Пусть эта девушка не сердится на меня за то, что я обнародовал ее тайну. Пусть она знает, что ее просьба не только украшает ее молодость, но утверждает неистребимые силы жизни в блокированном Ленинграде. Немцам, зарывшимся в землю под Ленинградом, действительно еще предстоит сгнить в этой земле, а Ленинград жил, живет и будет жить во веки веков бессмертной жизнью.
Я ночевал у своей сестры и ранним утром был разбужен невероятным грохотом зениток. Их было так много и стреляли они так близко, что казалось, будто они бьют прямо из-под кровати. Сестра моя стояла у раскрытого окна и смотрела на улицу.
– Мои зенитки! Это мои зенитки! – сказала она, обернувшись ко мне с прекрасной улыбкой, сразу преобразившей ее изможденное лицо.
То, что она несколько дней тому назад передала руководство над «объектом», было мгновенно забыто ею. Она была в платке, в теплом жакете, с противогазом через плечо. Какая-то сила преобразила ее, звуки стрельбы действовали на нее, как звуки трубы на боевого коня.
– Давай полезем на крышу, – сказала она мне. Пользуясь тем, что у меня был уже пропуск на хождение во время воздушной тревоги, я пошел домой.

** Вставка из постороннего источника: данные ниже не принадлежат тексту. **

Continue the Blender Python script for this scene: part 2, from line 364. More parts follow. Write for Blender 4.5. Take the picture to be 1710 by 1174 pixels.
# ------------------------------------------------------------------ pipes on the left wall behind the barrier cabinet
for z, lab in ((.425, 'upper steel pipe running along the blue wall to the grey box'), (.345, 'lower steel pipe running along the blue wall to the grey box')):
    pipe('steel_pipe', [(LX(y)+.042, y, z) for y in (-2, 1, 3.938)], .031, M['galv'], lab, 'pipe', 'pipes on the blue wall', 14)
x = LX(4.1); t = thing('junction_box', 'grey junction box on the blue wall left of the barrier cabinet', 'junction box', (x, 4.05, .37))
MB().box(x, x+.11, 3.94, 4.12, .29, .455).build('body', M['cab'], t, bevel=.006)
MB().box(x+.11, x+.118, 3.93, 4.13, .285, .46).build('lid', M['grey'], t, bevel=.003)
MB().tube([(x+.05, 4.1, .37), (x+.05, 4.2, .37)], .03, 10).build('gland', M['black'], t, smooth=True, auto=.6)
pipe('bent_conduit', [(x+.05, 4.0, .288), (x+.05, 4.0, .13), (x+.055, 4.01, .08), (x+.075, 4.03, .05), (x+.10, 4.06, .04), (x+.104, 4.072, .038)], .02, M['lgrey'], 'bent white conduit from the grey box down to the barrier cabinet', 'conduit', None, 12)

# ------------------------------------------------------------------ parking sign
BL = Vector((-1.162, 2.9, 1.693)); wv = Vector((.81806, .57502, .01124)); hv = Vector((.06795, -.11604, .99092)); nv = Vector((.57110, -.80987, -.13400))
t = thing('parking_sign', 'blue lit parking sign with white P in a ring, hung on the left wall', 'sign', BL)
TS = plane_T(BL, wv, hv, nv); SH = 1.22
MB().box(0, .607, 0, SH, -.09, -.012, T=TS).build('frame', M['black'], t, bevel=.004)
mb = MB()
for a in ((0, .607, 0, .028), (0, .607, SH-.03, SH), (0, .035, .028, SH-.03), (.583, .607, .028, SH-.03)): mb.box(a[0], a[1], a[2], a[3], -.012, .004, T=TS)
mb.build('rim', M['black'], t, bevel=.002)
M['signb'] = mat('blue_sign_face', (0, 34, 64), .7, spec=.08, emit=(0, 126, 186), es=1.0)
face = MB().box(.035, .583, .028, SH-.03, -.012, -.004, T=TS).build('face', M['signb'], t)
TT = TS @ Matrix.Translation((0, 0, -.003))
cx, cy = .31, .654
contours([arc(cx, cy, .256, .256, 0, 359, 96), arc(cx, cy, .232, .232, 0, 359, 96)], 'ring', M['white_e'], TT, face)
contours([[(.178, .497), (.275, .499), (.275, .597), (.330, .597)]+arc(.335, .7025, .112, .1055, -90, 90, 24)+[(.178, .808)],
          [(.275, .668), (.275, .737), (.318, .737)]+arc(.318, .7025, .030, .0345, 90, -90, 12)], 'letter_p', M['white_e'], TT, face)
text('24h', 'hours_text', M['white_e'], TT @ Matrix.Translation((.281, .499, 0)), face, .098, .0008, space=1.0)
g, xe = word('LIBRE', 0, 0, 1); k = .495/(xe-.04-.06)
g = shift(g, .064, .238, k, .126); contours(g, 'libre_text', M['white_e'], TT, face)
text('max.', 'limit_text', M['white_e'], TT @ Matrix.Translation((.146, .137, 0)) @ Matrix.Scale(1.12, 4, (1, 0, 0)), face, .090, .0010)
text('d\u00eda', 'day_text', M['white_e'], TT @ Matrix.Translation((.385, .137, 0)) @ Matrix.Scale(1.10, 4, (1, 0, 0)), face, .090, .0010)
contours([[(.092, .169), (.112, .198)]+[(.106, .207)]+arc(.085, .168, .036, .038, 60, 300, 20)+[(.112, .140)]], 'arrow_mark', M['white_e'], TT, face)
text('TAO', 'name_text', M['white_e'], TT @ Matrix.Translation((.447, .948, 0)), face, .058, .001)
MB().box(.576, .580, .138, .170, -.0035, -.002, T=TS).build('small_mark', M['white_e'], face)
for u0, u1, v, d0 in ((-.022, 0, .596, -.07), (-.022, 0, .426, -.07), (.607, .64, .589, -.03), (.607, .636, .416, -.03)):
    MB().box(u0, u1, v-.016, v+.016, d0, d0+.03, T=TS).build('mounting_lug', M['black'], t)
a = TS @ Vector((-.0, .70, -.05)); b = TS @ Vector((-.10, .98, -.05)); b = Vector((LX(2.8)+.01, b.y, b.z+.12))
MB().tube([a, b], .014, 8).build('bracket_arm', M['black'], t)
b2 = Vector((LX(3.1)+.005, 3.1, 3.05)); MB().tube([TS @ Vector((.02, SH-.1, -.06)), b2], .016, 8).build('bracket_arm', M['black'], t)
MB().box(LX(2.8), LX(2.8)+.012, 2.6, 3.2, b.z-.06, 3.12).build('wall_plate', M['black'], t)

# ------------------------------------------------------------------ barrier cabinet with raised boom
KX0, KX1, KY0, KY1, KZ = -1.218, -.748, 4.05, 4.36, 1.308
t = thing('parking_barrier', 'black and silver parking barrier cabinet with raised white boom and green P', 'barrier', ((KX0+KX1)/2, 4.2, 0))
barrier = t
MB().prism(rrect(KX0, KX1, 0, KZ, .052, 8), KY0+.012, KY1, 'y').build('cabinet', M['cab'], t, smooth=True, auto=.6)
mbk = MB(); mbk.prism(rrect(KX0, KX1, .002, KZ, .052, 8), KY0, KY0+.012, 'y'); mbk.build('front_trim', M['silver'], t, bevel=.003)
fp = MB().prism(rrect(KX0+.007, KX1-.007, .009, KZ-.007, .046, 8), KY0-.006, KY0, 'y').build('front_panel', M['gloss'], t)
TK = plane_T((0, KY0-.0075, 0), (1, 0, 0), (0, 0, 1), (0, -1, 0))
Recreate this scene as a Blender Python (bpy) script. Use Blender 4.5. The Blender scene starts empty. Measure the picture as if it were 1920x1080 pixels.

Несмотря на расклеенный по всему городу приказ, грозящий самыми свирепыми карами гражданам, нарушающим правила поведения во время воздушной тревоги, все ленинградские граждане спокойно по всем направлениям шли на работу.
У Троицкого моста через Неву милиционер стал все же усовещивать одну юную гражданку и убеждать ее идти в убежище, грозясь не пустить ее через мост.
– В убежище! Вот еще новости взяли! – с удивлением говорила юная гражданка.
Милиционер попробовал было удержать ее под руку.
– Отцепитесь! – сказала она, ловко хлопнув его по руке. – Вот еще новости взяли! – сказала она с еще большим удивлением и бодро застучала каблучками по мосту.
Милиционер был, несомненно, прав, а юная гражданка не права. И все же не было никаких сил сердиться на эту неисправимую ленинградку. Как видно, этих сил не было и у милиционера. В СССР нет другого такого города, где бы милиция и частные граждане так понимали друг друга, как в Ленинграде.